‘Ey yeşil sarıklı hocalar bunu bana öğretmediniz’
Hızırla Kırk Saat’te şairin ruhuna düşen, kesintisiz bir ilham hüzmesidir.
Başka şiirlerde de ‘ilham’ mutlaka var. Fakat, ‘Hızırla Kırk Saat’te Musa ve Hızır kıssasındakine benzer bir ‘musahabe’dir şahit olduğumuz.
İnsanlığın öyküsünü oradan okuyabilirsiniz.
Bizim öykümüzdür o. Bizim medeniyetimizin bilgisiyle ve bizim lisanımızla yazılmıştır.
Peygamberler ve veliler, İbrahim, İsa, Şuayb, Ashab-ı Kehf, Fetih, Miraç, Şakku’l Kamer, Mesih...
Ve şairin tanıklık ettiği çağ.
“Her evde kutsal kitaplar asılıydı/Okuyan kimseyi görmedim/Okusa da anlayanı görmedim”
Bilginin, daha yerli yerinde bir kelimeyle, ‘Hikmet’in insandan saklanışı.

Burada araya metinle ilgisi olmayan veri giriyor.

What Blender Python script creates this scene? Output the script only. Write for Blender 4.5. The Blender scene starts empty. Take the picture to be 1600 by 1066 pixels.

“Ey yeşil sarıklı hocalar bunu bana öğretmediniz
Bu kesik dansa karşı bana bir şey öğretmediniz
Hükümdarın hükümdarlığı için halka yalvardığı
Ama yine de eşsiz zulümler işlediği vakitlere erdim
Bunu bana söylemediniz
Kardeşim İbrahim bana mermer putları
Nasıl devireceğimi öğretmişti
Ben de gün geçmez ki birini patlatmayayım
Ama siz kağıttakileri ve kelimelerdekini ve sözlerdekini nasıl sileceğimi öğretmediniz”
***
Bu mısralar bütünden haber veren bir numune olarak kabul edilsin. Hızırla Kırk Saat’teki öykü, bir seyir ve süluku anlatıyor aynı zamanda.
Taha’nın Kitabı ve Gül Muştusu’nda devam eder bu süluk.
Vahyin gelişinin anlatıldığı mısralar belki de Hızır’la Kırk Saat’ten taşmıştır.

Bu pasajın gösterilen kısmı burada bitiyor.